Paolo Sorrentino è riuscito a riportare in Italia la statuetta dell'Oscar. Ripercorriamo insieme le tappe che hanno portato a questo successo

È italiano l’Oscar come miglior film straniero. A 15 anni dal trionfo di Roberto Benigni con “La vita è bella”, il regista partenopeo Paolo Sorrentino riporta in Italia, stretta tra le mani, l’agognata statuetta per “La grande bellezza”.
Gli esordi
Studente alla facoltà di Economia e commercio di Napoli, a 25 anni decide di lavorare nel mondo del cinema dietro ad una macchina da presa. Esordisce con il primo di una serie di cortometraggi, “Un paradiso”, co-diretto con Stefano Russo, in concorso al Palermo Film Festival nel 1995. Nel 1997 con “Dragoncelli di fuoco” vince il premio Solinas ma, purtroppo, non troverà sbocco realizzativo.
Collaboratore del regista Antonio Capuano per la scrittura di “Polvere di Napoli” (1998), nel medesimo anno firma un altro cortometraggio, “L’amore non ha confini”, iniziando così una fertile collaborazione con quella “Indigo Film” che produrrà tutte le sue future pellicole.
Contemporaneamente comincia a lavorare anche per la televisione, scrivendo alcuni episodi della serie “La squadra”, documentando con un videoreportage il terremoto a L’Aquila del 2009 e producendo spot televisivi per la Fiat Croma e per Yamamay. Sorrentino si fa riconoscere anche come scrittore: nel 2010 con “Hanno tutti ragione” ottiene una candidatura al premio Strega e all’Alabarda d’Oro.
Filmografia
Il debutto nei lungometraggi avviene nel 2001 con “L'uomo in più”, ritratto di una Napoli diversa, spietata e cinica ma mai folkloristica; con questo film arrivano i primi riconoscimenti quali il Nastro d’Argento come miglior regista esordiente e la Grolla D’Oro al protagonista Toni Servillo.

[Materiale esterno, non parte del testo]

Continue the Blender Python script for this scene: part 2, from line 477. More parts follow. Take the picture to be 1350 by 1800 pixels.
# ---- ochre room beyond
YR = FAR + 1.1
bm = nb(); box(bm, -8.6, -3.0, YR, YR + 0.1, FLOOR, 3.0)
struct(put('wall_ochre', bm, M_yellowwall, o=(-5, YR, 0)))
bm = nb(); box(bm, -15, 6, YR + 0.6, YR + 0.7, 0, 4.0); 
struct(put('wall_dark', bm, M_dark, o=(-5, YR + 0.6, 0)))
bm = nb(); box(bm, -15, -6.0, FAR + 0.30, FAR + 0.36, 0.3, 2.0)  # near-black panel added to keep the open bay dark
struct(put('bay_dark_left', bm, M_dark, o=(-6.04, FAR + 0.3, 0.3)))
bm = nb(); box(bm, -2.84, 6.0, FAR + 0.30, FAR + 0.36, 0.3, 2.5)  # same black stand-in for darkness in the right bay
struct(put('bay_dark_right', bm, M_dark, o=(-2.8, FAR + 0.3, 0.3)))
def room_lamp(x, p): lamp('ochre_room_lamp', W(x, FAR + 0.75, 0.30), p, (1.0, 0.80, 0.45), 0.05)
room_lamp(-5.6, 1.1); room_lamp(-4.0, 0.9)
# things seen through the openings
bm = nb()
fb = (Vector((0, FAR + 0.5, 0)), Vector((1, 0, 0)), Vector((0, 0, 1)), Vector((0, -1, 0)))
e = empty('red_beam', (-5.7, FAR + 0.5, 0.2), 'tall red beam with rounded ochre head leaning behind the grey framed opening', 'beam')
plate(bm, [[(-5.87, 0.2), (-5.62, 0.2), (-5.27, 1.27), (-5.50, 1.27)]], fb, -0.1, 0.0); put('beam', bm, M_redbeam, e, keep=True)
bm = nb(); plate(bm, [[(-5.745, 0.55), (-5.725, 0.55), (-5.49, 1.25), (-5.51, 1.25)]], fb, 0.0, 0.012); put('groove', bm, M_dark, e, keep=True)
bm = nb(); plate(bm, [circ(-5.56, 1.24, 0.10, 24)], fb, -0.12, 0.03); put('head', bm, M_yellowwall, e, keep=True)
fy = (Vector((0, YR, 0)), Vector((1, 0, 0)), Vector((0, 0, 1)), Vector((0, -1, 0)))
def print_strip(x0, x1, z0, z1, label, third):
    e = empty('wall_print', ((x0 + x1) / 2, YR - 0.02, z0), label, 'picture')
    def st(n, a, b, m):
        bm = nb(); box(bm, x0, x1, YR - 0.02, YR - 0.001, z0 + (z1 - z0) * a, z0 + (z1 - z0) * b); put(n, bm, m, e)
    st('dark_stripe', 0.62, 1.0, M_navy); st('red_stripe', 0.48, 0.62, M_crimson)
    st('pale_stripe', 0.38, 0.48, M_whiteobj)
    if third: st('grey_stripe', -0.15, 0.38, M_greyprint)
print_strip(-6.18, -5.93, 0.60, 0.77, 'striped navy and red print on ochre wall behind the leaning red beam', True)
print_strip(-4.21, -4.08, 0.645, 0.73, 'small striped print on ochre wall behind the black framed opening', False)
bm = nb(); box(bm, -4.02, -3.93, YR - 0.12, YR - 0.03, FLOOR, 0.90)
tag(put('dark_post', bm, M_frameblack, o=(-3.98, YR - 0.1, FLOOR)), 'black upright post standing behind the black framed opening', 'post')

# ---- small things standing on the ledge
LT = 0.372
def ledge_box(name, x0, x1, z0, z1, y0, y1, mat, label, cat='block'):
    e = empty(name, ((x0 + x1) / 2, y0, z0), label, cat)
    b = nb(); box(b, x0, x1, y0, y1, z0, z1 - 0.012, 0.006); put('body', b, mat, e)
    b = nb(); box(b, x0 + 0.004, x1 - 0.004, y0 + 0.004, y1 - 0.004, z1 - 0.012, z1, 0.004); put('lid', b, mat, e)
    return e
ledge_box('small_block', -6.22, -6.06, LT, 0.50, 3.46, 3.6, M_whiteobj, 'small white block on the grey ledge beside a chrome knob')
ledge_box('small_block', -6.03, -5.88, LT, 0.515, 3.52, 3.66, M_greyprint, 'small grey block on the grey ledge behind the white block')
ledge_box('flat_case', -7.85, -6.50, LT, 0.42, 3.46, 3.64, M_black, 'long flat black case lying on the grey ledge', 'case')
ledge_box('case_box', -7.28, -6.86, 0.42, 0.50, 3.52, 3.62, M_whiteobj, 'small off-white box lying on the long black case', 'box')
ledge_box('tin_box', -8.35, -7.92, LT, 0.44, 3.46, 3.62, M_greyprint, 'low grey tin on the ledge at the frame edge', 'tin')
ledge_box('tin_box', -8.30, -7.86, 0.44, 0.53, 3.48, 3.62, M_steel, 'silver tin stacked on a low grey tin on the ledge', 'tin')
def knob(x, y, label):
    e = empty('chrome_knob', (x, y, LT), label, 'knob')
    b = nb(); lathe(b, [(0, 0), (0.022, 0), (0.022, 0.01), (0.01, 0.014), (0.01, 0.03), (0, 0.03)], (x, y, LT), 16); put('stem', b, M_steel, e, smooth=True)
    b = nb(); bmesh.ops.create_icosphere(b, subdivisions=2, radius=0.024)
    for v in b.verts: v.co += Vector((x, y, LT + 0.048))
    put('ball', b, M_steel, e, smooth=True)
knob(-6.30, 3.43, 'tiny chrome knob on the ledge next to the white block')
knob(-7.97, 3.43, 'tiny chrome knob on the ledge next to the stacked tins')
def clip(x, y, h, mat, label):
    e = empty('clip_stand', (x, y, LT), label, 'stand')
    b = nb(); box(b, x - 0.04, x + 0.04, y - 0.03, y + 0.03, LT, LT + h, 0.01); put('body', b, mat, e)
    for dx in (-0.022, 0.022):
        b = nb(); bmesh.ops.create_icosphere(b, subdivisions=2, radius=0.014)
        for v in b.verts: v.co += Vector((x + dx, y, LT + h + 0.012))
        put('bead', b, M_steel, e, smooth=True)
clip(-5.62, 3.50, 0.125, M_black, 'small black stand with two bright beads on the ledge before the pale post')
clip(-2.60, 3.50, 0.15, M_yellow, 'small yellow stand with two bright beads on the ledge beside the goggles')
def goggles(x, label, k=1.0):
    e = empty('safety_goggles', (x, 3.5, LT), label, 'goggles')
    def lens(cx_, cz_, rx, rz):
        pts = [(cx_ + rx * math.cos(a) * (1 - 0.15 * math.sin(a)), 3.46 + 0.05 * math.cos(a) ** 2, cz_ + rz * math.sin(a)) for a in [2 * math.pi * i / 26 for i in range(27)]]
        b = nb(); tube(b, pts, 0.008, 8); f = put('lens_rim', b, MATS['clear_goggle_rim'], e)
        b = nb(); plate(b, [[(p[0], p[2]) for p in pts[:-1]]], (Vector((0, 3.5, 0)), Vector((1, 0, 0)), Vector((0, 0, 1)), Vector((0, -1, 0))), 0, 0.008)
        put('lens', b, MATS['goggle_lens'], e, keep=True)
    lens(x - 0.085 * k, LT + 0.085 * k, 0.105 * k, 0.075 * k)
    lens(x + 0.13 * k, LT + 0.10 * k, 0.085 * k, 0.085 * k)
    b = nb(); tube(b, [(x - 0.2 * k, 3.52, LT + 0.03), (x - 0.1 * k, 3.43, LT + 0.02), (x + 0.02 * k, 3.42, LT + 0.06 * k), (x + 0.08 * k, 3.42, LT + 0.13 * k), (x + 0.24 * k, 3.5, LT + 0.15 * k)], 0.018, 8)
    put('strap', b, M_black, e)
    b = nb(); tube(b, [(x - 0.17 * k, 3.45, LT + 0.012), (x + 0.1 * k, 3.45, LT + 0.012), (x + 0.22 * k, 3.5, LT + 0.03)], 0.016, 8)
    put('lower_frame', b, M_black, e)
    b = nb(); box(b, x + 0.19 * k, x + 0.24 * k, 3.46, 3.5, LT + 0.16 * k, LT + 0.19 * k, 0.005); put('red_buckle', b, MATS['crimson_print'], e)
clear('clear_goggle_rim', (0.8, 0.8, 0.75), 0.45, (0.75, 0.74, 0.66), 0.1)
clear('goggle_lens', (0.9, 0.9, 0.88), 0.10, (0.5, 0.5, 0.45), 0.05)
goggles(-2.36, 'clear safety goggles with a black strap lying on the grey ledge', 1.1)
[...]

Il sodalizio tra regista e attore prosegue con “ Le conseguenze dell'amore” del 2004, film vincente grazie ad una descrizione stereotipata dei mafiosi, che ottiene un successo critico maggiore del precedente e vince nel 2005 ben 5 David di Donatello e 3 Nastri d’Argento.
Con “ L'amico di famiglia”, nel 2006, Sorrentino porta alla luce una società corrotta riscuotendo minor successo ma nel 2008 partecipa al Festival di Cannes con “Il Divo”: il regista legge una grottesca figura di Andreotti, finendo per far coincidere reale e surreale e le recensioni positive lo portano ad aggiudicarsi il Premio della giuria.
Nel 2011, con il suo primo film in lingua inglese “This Must Be the Place”, nel quale viene abilmente descritto il percorso di vita di un personaggio indimenticabile, la rockstar del passato Cheyenne, si aggiudica il David di Donatello per la miglior sceneggiatura.
Napoletano purosangue, Paolo Sorrentino è regista e sceneggiatore di tutti i suoi film, si distingue dai colleghi italiani grazie a uno stile personale e contemporaneamente internazionale: rigoroso, innovativo ed eccentrico. Fabbrica di storie e personaggi forti e originali, spirito creativo, sofisticato anche sul piano visivo e musicale (passa in modo disinvolto da Ornella Vanoni all'elettronica dei Lali Puna), è collocato oggi a pieno diritto nella schiera dei giovani "autori" europei.